Papst Benedikt beschreibt unser Verhältnis zu Maria in diesem Zusammenhang so: „Maria steht nicht nur in einer einzigartigen Beziehung zu Christus. … Indem sie vollkommen mit Christus verbunden ist, gehört sie auch vollkommen zu uns. Ja, wir können sogar sagen, daß Maria uns so nah ist wie kein anderer Mensch es sein kann.“
Diese besondere mütterliche Nähe Marias, ausgedrückt und durch den Glauben wirksam in der Medaille begleitet uns in den tiefen Fragen und Nöten des Gewissens. Wie viele Menschen weichen der Stimme ihres Gewissens aus und bräuchten hier eine liebevolle, mütterliche Begleitung um auf das Wichtigste, Entscheidende und letztlich Seligmachende in ihrem Leben zu achten und achten und immer mehr achten zu lernen.

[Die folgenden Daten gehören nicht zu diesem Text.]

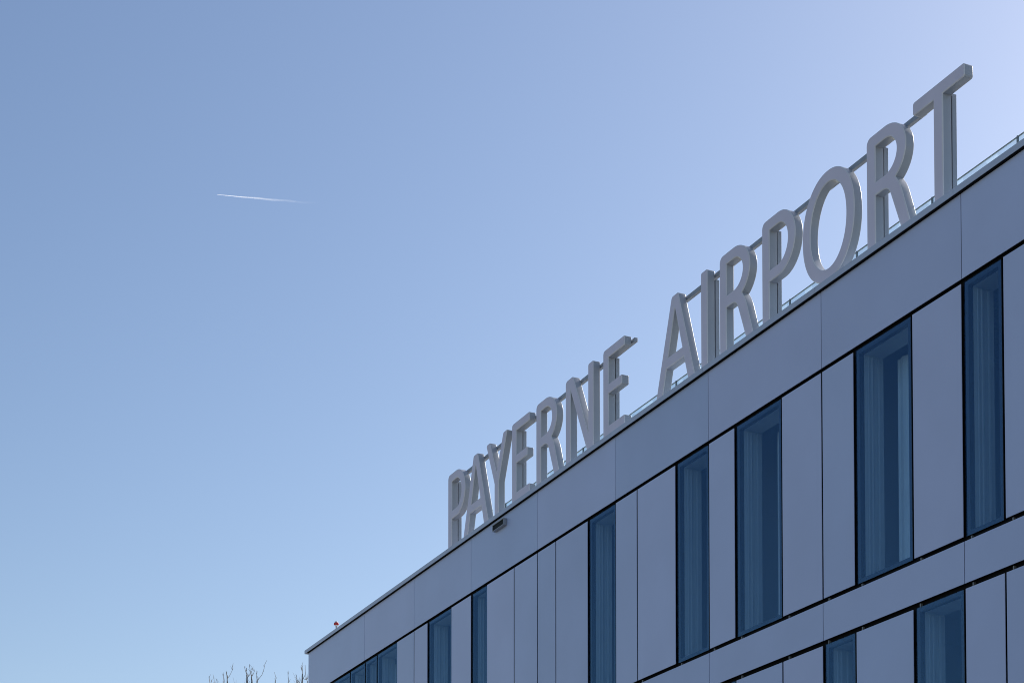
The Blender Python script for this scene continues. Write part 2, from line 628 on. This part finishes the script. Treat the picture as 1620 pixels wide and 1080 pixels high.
def word_sign(name, label, letters, posts, rail):
    xs = [x for _, x in letters]
    root = thing(name, ((xs[0] + xs[-1]) / 2, LY, 9.17), label, 'sign')
    for ch, x in letters:
        letter(ch, x, root)
    for x in posts:
        box_obj('post', x, x + 0.11, YR, YR + 0.055, 9.16, 10.29, M_RETURN, root, 0.002)
    box_obj('rail', rail[0], rail[1], YR, YR + 0.05, 10.315, 10.37, M_STEEL, root, 0.003)
    bm = bmesh.new()                              # short feet under the letters
    for ch, x in letters:
        fx = {'A': (0.05, 0.84), 'O': (0.45,), 'T': (0.37,), 'N': (0.03, 0.72), 'Y': (0.35,), 'R': (0.03, 0.62), 'E': (0.03, 0.45)}.get(ch, (0.03,))
        for f in fx:
            box(bm, x + f, x + f + 0.08, LY + 0.02, LY + 0.085, 9.162, BASE - 0.001 if ch != 'O' else 9.19)
    link_mesh('foot', bm, M_STEEL, root)
    return root


word_sign('roof_sign', 'grey block letters spelling PAYERNE standing on the roof edge', [('P', -13.005), ('A', -12.380), ('Y', -11.496), ('E', -10.545), ('R', -9.700), ('N', -8.738), ('E', -7.600)],
          [-12.97, -10.512, -7.567], (-12.70, -6.935))
word_sign('roof_sign', 'larger looking nearer grey block letters spelling AIRPORT on the roof edge', [('A', -6.138), ('I', -5.014), ('R', -4.573), ('P', -3.630), ('O', -2.795), ('R', -1.584), ('T', -0.787)],
          [-4.976, -3.597, -1.551, -0.418], (-5.70, -0.765))

# ------------------------------------------------------------------ glass balustrade on the roof
GY = 0.70
RZ = 9.0
gr = thing('glass_balustrade', (-3, GY, RZ), 'low clear glass balustrade with thin dark top edge behind the roof letters', 'railing')
posts = [0.03 + 1.36 * i for i in range(-9, 6)]
for i, x in enumerate(posts):
    box_obj('post', x - 0.008, x + 0.008, GY - 0.010, GY + 0.010, RZ, 9.81, M_RAILDARK, gr)
    if i < len(posts) - 1:
        box_obj('glass_panel', x + 0.02, x + 1.34, GY - 0.006, GY + 0.006, RZ + 0.05, 9.796, M_RAILGLASS, gr)
        box_obj('top_edge', x + 0.013, x + 1.347, GY - 0.008, GY + 0.008, 9.797, 9.804, M_RAILDARK, gr)

# ------------------------------------------------------------------ floodlight on the parapet
fl = thing('floodlight', (-10.87, 0.0, 8.95), 'small grey box floodlight with dark lens fixed below the roof edge', 'floodlight')
fx0, fx1, fz0, fz1 = -11.06, -10.65, 8.905, 9.004
bm = bmesh.new()                                   # open-fronted housing
box(bm, fx0, fx1, -0.062, -0.005, fz1 - 0.008, fz1)
box(bm, fx0, fx1, -0.062, -0.005, fz0, fz0 + 0.008)
box(bm, fx0, fx0 + 0.010, -0.062, -0.005, fz0 + 0.008, fz1 - 0.008)
box(bm, fx1 - 0.010, fx1, -0.062, -0.005, fz0 + 0.008, fz1 - 0.008)
box(bm, fx0 + 0.010, fx1 - 0.010, -0.020, -0.005, fz0 + 0.008, fz1 - 0.008)
link_mesh('housing', bm, M_LAMPBODY, fl)
box_obj('lens', fx0 + 0.011, fx1 - 0.011, -0.050, -0.021, fz0 + 0.009, fz1 - 0.009, M_LENSDARK, fl)
box_obj('mounting_plate', fx0 + 0.1, fx1 - 0.1, -0.005, -0.0005, fz0 + 0.02, fz1 - 0.02, M_LAMPBODY, fl)

# ------------------------------------------------------------------ obstruction lamp at the far corner
c = (-19.74, 0.50, 9.0)
wl = thing('warning_lamp', c, 'small red and white warning lamp on a short stem at the far roof corner', 'lamp')
bm = bmesh.new()
lathe(bm, c, [(0.06, 0.0), (0.06, 0.02), (0.014, 0.03), (0.014, 0.615)], 14)
link_mesh('stem', bm, M_RAILDARK, wl, True)
bm = bmesh.new()
lathe(bm, c, [(0.016, 0.615), (0.026, 0.625), (0.034, 0.642)], 18)
link_mesh('socket', bm, M_WHITE, wl, True)
bm = bmesh.new()
lathe(bm, c, [(0.040, 0.642), (0.050, 0.652), (0.050, 0.676), (0.042, 0.690)], 18)
link_mesh('lens', bm, M_RED, wl, True)
bm = bmesh.new()
lathe(bm, c, [(0.036, 0.690), (0.036, 0.700), (0.026, 0.715), (0.008, 0.722)], 18)
link_mesh('cap', bm, M_WHITE, wl, True)


# ------------------------------------------------------------------ bare trees beyond the building
def zp(x, y):
    return 320 + x / 9.0, 1030 + y / 9.0


def bare_tree(depth, basepx, twigs, label, seed):
    rnd = random.Random(seed)
    foot = ray_at(basepx, 1643, depth)
    foot.z = GZ
    root = thing('bare_tree', foot, label, 'tree', 'bare trees behind the building')
    bm = bmesh.new()
    fork = foot + Vector((rnd.uniform(-.2, .2), rnd.uniform(-.2, .2), 5.5))
    tp = [foot + Vector((0, 0, -0.1)), foot + Vector((0.02, 0.03, 0.6)), foot.lerp(fork, 0.5) + Vector((0.08, -0.05, 0)), fork]
    tube(bm, tp, [0.30, 0.23, 0.18, 0.15], 10)
    cb = bmesh.new()

    def twig_side(p, d, L, r, lvl):
        n = 4
        pts = [p]
        dd = d.copy()
        for i in range(n):
            dd = (dd + Vector((rnd.uniform(-.18, .18), rnd.uniform(-.18, .18), rnd.uniform(0.0, .25)))).normalized()
            pts.append(pts[-1] + dd * (L / n))
        tube(cb, pts, [r * (1 - 0.75 * i / n) for i in range(n + 1)], 4)
        if lvl > 0:
            for i in range(1, n):
                for _ in range(2):
                    a = (dd + Vector((rnd.uniform(-1, 1), rnd.uniform(-1, 1), rnd.uniform(0, .5)))).normalized()
                    twig_side(pts[i], a, L * rnd.uniform(.4, .6), r * 0.5, lvl - 1)

    for tw in twigs:
        dz = depth + rnd.uniform(-1.2, 1.2)
        pts = [ray_at(*zp(x, y), dz) for x, y in tw]      # listed from the tip downwards
        low = pts[-1]
        mid = low.lerp(fork, 0.45) + Vector((rnd.uniform(-.3, .3), rnd.uniform(-.3, .3), -0.4))
        tube(bm, [fork - Vector((0, 0, 0.15)), fork.lerp(mid, .5) + Vector((0, 0, -.1)), mid, low - Vector((0, 0, 0.6)), low], [0.11, 0.08, 0.06, 0.025, 0.016], 6)
        chain = pts[::-1]
        m = len(chain)
        tube(cb, chain, [0.011 - 0.006 * i / (m - 1) for i in range(m)], 5)
        for i in range(m - 1):                            # buds and short side shoots
            for _ in range(2):
                q = chain[i].lerp(chain[i + 1], rnd.random())
                a = Vector((rnd.uniform(-.5, .5), rnd.uniform(-.5, .5), 1)).normalized()
                tube(cb, [q, q + a * rnd.uniform(.05, .16)], [0.006, 0.004], 4)
        for j in range(6):                                # lower side branches, below the picture
            q = mid.lerp(low, rnd.random() * 0.75)
            a = Vector((rnd.uniform(-1, 1), rnd.uniform(-1, 1), rnd.uniform(.2, .6))).normalized()
            L = rnd.uniform(1.2, 2.6)
            L = min(L, max(0.3, (low.z - q.z) * 0.8))
            twig_side(q, a, L, 0.025, 2)
    for j in range(9):                                    # low limbs
        q = foot.lerp(fork, rnd.uniform(.45, 1))
        a = Vector((rnd.uniform(-1, 1), rnd.uniform(-1, 1), rnd.uniform(.3, .8))).normalized()
        twig_side(q, a, rnd.uniform(2.0, 3.2), 0.05, 2)
    link_mesh('trunk', bm, M_BARK, root, True)
    link_mesh('crown', cb, M_BARK, root)
    return root


bare_tree(62, 352, [[(440, 165), (425, 270), (385, 350), (355, 385), (366, 455), (370, 520)], [(345, 285), (348, 340), (355, 385)], [(105, 345), (98, 385), (108, 450), (112, 520)],
                    [(205, 395), (212, 430), (200, 520)], [(165, 355), (172, 440), (180, 520)], [(298, 320), (305, 400), (312, 520)], [(140, 400), (125, 440), (112, 500)]],
          'bare leafless tree whose long curved twig tops rise farthest left', 3)
bare_tree(56, 398, [[(890, 178), (880, 240), (850, 330), (785, 410), (780, 455), (778, 530)], [(670, 185), (680, 260), (700, 350), (712, 410), (718, 530)],
                    [(635, 235), (632, 310), (638, 370), (652, 455), (660, 530)], [(725, 212), (708, 270), (690, 310), (640, 370)], [(745, 270), (725, 320), (700, 360)],
                    [(598, 205), (612, 260), (634, 330)], [(775, 300), (772, 350), (782, 420)]],
          'bare leafless tree with the densest forked twig tops, middle of three', 5)
bare_tree(52, 470, [[(1218, 285), (1222, 350), (1232, 455), (1236, 530)], [(1420, 190), (1428, 260), (1425, 330), (1412, 455), (1410, 530)], [(1465, 190), (1468, 290), (1475, 350), (1500, 440), (1505, 530)],
                    [(1345, 350), (1352, 400), (1340, 455), (1342, 530)], [(1048, 365), (1044, 430), (1040, 530)], [(1500, 370), (1480, 400), (1435, 385), (1415, 440)],
                    [(1405, 215), (1424, 270), (1426, 320)]],
          'bare leafless tree with upright twigs beside the far building corner', 9)


# ------------------------------------------------------------------ condensation trail high in the sky
def contrail():
    a = ray_at(344, 308.0, 16000.0)
    mid = ray_at(400, 313.2, 16000.0)
    b = ray_at(505, 322.0, 16000.0)
    n = 60
    bm = bmesh.new()
    pts, rads = [], []
    for i in range(n + 1):
        u = i / n
        p = a.lerp(b, u) + (mid - a.lerp(b, (400 - 344) / 161.0)) * math.sin(math.pi * u)
        p = p + Vector((0, 0, 3.0 * math.sin(u * 21) * u))
        pts.append(p - a)
        rads.append(1.2 + 7.0 * min(1, u * 2.2) + 2.0 * u * math.sin(u * 37))
    tube(bm, pts, rads, 10)
    m, t, bs = new_mat('ice_cloud')
    t.nodes.remove(bs)
    out = t.nodes['Material Output']
    tc = t.nodes.new('ShaderNodeTexCoord')
    sep = t.nodes.new('ShaderNodeVectorMath')
    sep.operation = 'DOT_PRODUCT'
    ax = (b - a)
    L = ax.length
    sep.inputs[1].default_value = ax / (L * L)
    t.links.new(tc.outputs['Object'], sep.inputs[0])
    cr = t.nodes.new('ShaderNodeValToRGB')
    e = cr.color_ramp.elements
    e[0].position = 0.0; e[0].color = (0.32, 0.32, 0.32, 1)
    e[1].position = 1.0; e[1].color = (0, 0, 0, 1)
    for p, v in ((0.12, 0.24), (0.35, 0.14), (0.62, 0.05), (0.85, 0.012)):
        q = e.new(p); q.color = (v, v, v, 1)
    t.links.new(sep.outputs['Value'], cr.inputs[0])
    di = t.nodes.new('ShaderNodeBsdfDiffuse'); di.inputs[0].default_value = (0.9, 0.9, 0.9, 1)
    tl = t.nodes.new('ShaderNodeBsdfTranslucent'); tl.inputs[0].default_value = (0.9, 0.9, 0.9, 1)
    ad = t.nodes.new('ShaderNodeAddShader')
    t.links.new(di.outputs[0], ad.inputs[0]); t.links.new(tl.outputs[0], ad.inputs[1])
    tr = t.nodes.new('ShaderNodeBsdfTransparent')
    mx = t.nodes.new('ShaderNodeMixShader')
    t.links.new(cr.outputs[0], mx.inputs[0]); t.links.new(tr.outputs[0], mx.inputs[1]); t.links.new(ad.outputs[0], mx.inputs[2])
    t.links.new(mx.outputs[0], out.inputs[0])
    o = link_mesh('contrail', bm, m, None, True)
    o.location = a
    tag(o, 'thin white vapour trail fading out across the clear blue sky', 'vapour trail')


contrail()
SC.cycles.filter_width = 1.0
SC.cycles.max_bounces = 12
SC.cycles.transparent_max_bounces = 24
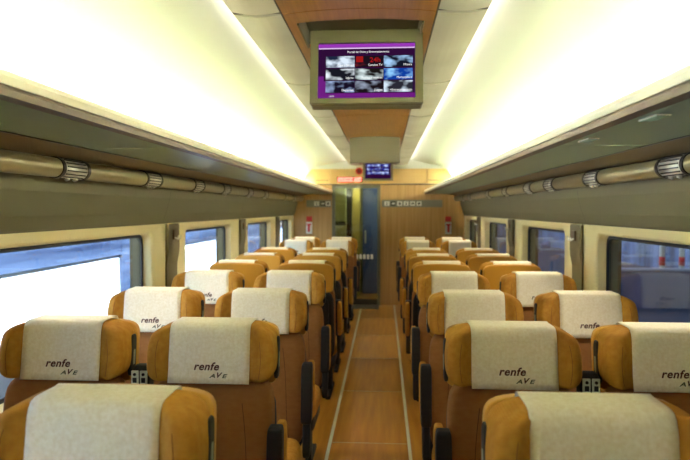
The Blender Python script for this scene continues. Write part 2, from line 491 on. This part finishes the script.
# ------------------------------------------------------------------ end wall, door, vestibule
DX0, DX1, DZ = -.80, .035, H + .42
bm = B((-1.5, DX0, YE, YE + .05, 0, H + .44), (DX1, 1.5, YE, YE + .05, 0, H + .44), (DX0, DX1, YE, YE + .05, DZ, H + .44))
struct('wall_end', bm, M['woodw'])
bm = B((-1.5, -.83, YE - .03, YE + .05, H + .445, H + .70), (-.825, .825, YE - .03, YE + .05, H + .445, H + .70), (.83, 1.5, YE - .03, YE + .05, H + .445, H + .70))
o = struct('trim_17', bm, M['woodl'])
struct('wall_end_top', B((-1.5, 1.5, YE - .028, YE + .05, H + .7005, H + .95)), M['white'])
struct('trim_18', B((-1.5, 1.5, YE - .012, YE + .001, H + .425, H + .44)), M['joint'])
bm = B((-1.2, -.86, YE - .034, YE - .03, H + .50, H + .508), (.86, 1.2, YE - .034, YE - .03, H + .50, H + .508))
struct('trim_19', bm, M['joint'])
fr = .05
bm = B((DX0, DX0 + fr, YE - .02, YE + .06, 0, DZ), (DX1 - fr, DX1, YE - .02, YE + .06, 0, DZ), (DX0, DX1, YE - .02, YE + .06, DZ - fr, DZ))
struct('door_1', bm, M['metal'])
d = bpy.data.objects['door_1']
leaf = obj('door_glass', B((DX0 + fr, DX1 - fr, YE + .015, YE + .025, .10, DZ - fr)), M['doorglass'], d)
obj('kick_plate', B((DX0 + fr, DX1 - fr, YE + .01, YE + .03, .003, .10)), M['joint'], d)
bm = bmesh.new()
for k in range(5): box(bm, -.39 + k * .065, -.35 + k * .065, YE + .011, YE + .0148, .80, .88)
obj('safety_mark', bm, M['pict'], d)
struct('floor_mat', B((DX0 + .02, DX1 - .02, YE - .45, YE - .03, .0, .008)), M['joint'])
VB = YE + 1.6
struct('wall_vestibule', B((-1.5, 1.5, VB, VB + .05, 0, 2.5)), M['vest'])
struct('wall_vestibule_left', B((-.96, -.91, YE + .05, VB, 0, 2.4)), M['vest'])
struct('wall_vestibule_right', B((.25, .3, YE + .05, VB, 0, 2.4)), M['vest'])
struct('ceiling_vestibule', B((-1.5, 1.5, YE + .05, VB, 2.4, 2.45)), M['vest'])
t = empty('cabinet', (-.70, YE + .9, 0)); tag(t, 'pale green vestibule cabinet behind the glass door, left side', 'cabinet')
obj('body', B((-.2, .10, -.2, .3, 0, 2.35)), M['cab'], t, bevel=.006)
f = obj('door', B((-.18, .09, -.215, -.201, 1.45, 2.2)), M['cab'], t); f = obj('door', B((-.18, .09, -.215, -.201, .1, 1.35)), M['cab'], t)
obj('recess', B((-.18, .09, -.205, -.2005, 1.365, 1.44)), M['joint'], t)
tag(obj('partition', B((-.50, -.36, YE + 1.05, YE + 1.1, 0, 2.39)), M['ochre']), 'narrow ochre partition panel in the vestibule behind the glass', 'partition')
tag(obj('partition', B((-.60, -.51, YE + .8, YE + .84, 0, 2.39)), M['dark']), 'narrow dark panel in the vestibule between green cabinet and ochre panel', 'partition')
t = empty('vestibule_door', (-.13, YE + 1.4, 0)); tag(t, 'tall blue door leaf seen through the glass door', 'door')
obj('door_leaf', B((-.19, .17, 0, .05, 0.005, 2.3)), M['bluecurt'], t)
obj('door_handle', B((-.15, -.12, -.03, -.001, 1.0, 1.25)), M['chrome'], t)
t = empty('vestibule_fill_lamp', (-.4, YE + .7, 2.36)); tag(t, 'added round lamp, out of view, lighting the vestibule beyond the glass door', 'lamp')  # added lamp, unseen, brightens what shows through the door glass
bm = bmesh.new(); tube(bm, (0, 0, .01), (0, 0, .038), .12); obj('lamp_ring', bm, M['metal'], t)
bm = bmesh.new(); tube(bm, (0, 0, -.002), (0, 0, .0095), .10); obj('lamp_diffuser', bm, emis('vestibule_light', (1, .95, .75, 1), 24), t)

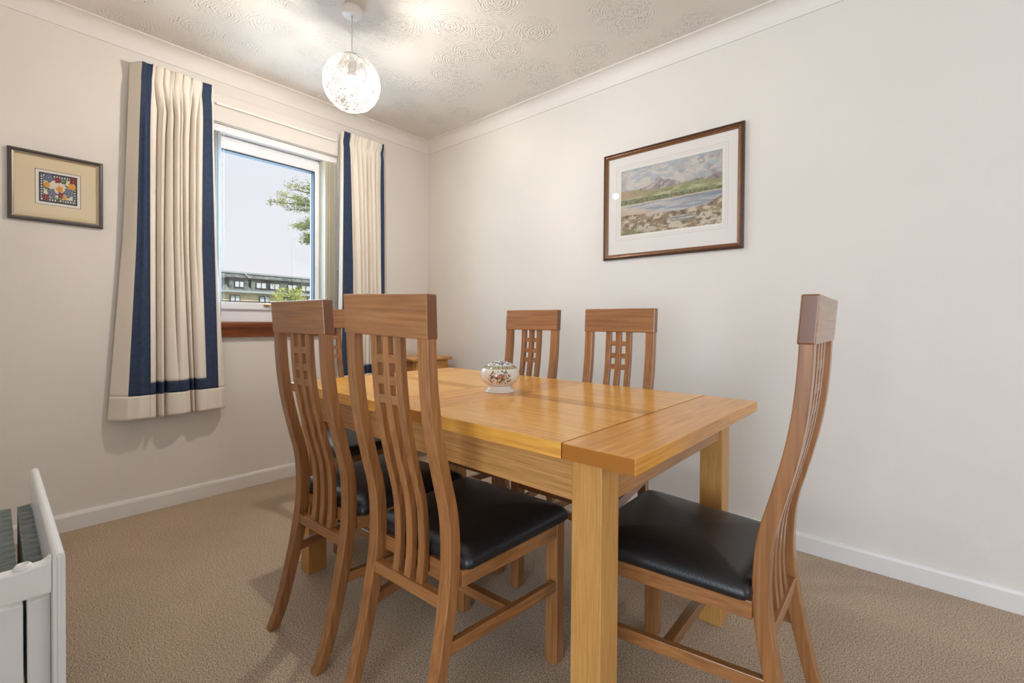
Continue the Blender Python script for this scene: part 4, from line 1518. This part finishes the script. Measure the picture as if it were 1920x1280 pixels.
def leaves(mb, pts, size, rnd):
    for p in pts:
        a = Vector((rnd.gauss(0, 1), rnd.gauss(0, 1), rnd.gauss(0, 1))).normalized()
        b = a.cross(Vector((rnd.gauss(0, 1), rnd.gauss(0, 1), rnd.gauss(0, 1)))).normalized()
        s_ = size * rnd.uniform(.6, 1.3)
        P = Vector(p)
        mb.add([P - a * s_, P + b * s_ * .55, P + a * s_, P - b * s_ * .55], [(0, 1, 2, 3)])


rt_ = random.Random(9)
# young light green tree in front of the block
t1 = empty('tree', (-12.2, 4.0, GZ), category='tree', label='pale green leafy tree low in the window in front of the block')
TO = (-12.2, 4.0, GZ)
tk = MB().tube([(-12.2, 4.0, GZ), (-12.15, 4.05, -1.5), (-12.2, 3.95, .9), (-12.2, 4.0, 2.0)], .13, 8, r1=.02)
fol = MB()
lp = []
for k in range(64):
    th, ph_ = rt_.uniform(0, 6.28), rt_.uniform(-.2, 1.0)
    base_z = rt_.uniform(-.2, 1.85)
    L_ = rt_.uniform(.35, 1.05) * (1.15 - .30 * max(0, base_z))
    d = Vector((math.cos(th) * .8, math.sin(th) * 1.3, .45 + .3 * ph_)).normalized()
    p0 = Vector((-12.2, 4.0, base_z))
    tip = p0 + d * L_
    tk.tube([p0, p0.lerp(tip, .5) + Vector((0, 0, -.03)), tip], .014, 5, r1=.004)
    for m_ in range(46):
        q = p0.lerp(tip, rt_.uniform(.35, 1.08)) + Vector((rt_.gauss(0, .085), rt_.gauss(0, .085), rt_.gauss(0, .07)))
        if q.z < 2.06 + .42 * math.exp(-((q.y - 4.4) / .38) ** 2) + .32 * math.exp(-((q.y - 3.25) / .22) ** 2) - .25 * rt_.random():
            lp.append(q)
leaves(fol, lp, .042, rt_)
lbuild(tk, 'trunk', M['bark'], t1, TO)
lbuild(fol, 'foliage', M['leaf_a'], t1, TO)
# taller tree whose branches come in from the right
t2 = empty('tree', (-9.2, 5.4, GZ), category='tree', label='tall tree whose high branches reach into the window from the right')
TO = (-9.2, 5.4, GZ)
tk = MB().tube([(-9.2, 5.4, GZ), (-9.1, 5.3, -1), (-9.2, 5.25, 2.4), (-9.15, 5.1, 4.2), (-9.2, 5.1, 5.6)], .20, 10, r1=.05)
fol = MB()
lp = []
br = [((-9.2, 5.1, 3.9), (-9.2, 3.5, 4.08), (-9.2, 2.45, 3.96)), ((-9.2, 5.15, 3.8), (-9.2, 3.6, 4.12), (-9.2, 2.60, 4.16)), ((-9.2, 5.1, 4.1), (-9.1, 3.9, 4.30), (-9.1, 2.85, 4.36)),
      ((-9.2, 5.1, 4.3), (-9.1, 4.0, 4.50), (-9.2, 3.05, 4.46)), ((-9.2, 5.1, 4.2), (-9.1, 4.2, 4.42), (-9.0, 3.3, 4.58)), ((-9.2, 5.1, 4.0), (-9.2, 3.8, 3.98), (-9.2, 2.90, 3.86)),
      ((-9.2, 5.1, 3.0), (-9.15, 4.0, 3.45), (-9.2, 3.05, 3.42)), ((-9.2, 5.1, 2.9), (-9.15, 4.2, 3.3), (-9.2, 3.3, 3.24)), ((-9.2, 5.1, 2.8), (-9.15, 4.2, 3.2), (-9.2, 3.25, 3.06)), ((-9.2, 5.1, 3.2), (-9.15, 4.2, 3.6), (-9.2, 3.35, 3.55)),
      ((-9.2, 5.1, 4.4), (-9.0, 5.9, 4.9), (-9.0, 6.6, 5.0)), ((-9.2, 5.1, 4.9), (-9.2, 5.2, 5.5), (-9.0, 5.0, 6.0)), ((-9.2, 5.2, 3.0), (-9.0, 6.0, 3.4), (-9.1, 6.8, 3.6))]
for a, b, c in br:
    tk.tube([a, b, c], .030, 6, r1=.008)
    for m_ in range(22):
        t = rt_.uniform(.60, 1.05) if a[2] > 3.5 else rt_.uniform(.86, 1.05)
        p = (Vector(b).lerp(Vector(c), (t - .5) * 2)) if t > .5 else Vector(a).lerp(Vector(b), t * 2)
        q = p + Vector((rt_.gauss(0, .10), rt_.gauss(0, .09), abs(rt_.gauss(0, .07)) - .02))
        tk.tube([p, q], .006, 4, r1=.003)
        for k in range(26):
            lp.append(q + Vector((rt_.gauss(0, .06), rt_.gauss(0, .06), rt_.gauss(0, .045))))
leaves(fol, lp, .024, rt_)
lbuild(tk, 'trunk', M['bark'], t2, TO)
lbuild(fol, 'foliage', M['leaf_b'], t2, TO)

Nicht die Menschen im Sinne des Evangeliums zu verändern, ist unsere Aufgabe, sondern sie zu Gewissensentscheidungen zu ermutigen und dabei zu begleiten, v.a. aber auf die Begleitung Mariens hinzuweisen, die sie seit 180 Jahren durch die Medaille unterstreicht.
Auf die Stimme des Gewissens zu achten, sie auch nach außen in Kirche und Gesellschaft zu vertreten, ist der Weg, den Christus uns weist und bei dem uns Maria in besonderer Weise nahe ist. Der Wunsch Mariens, dass alle, die ihre Medaille tragen, sich zu Vereinigungen zusammentun, unterstreicht, dass dieser Weg nicht in die Vereinzelung, sondern zu einer neuen Verbundenheit führt mit allen, die diesen Weg gehen.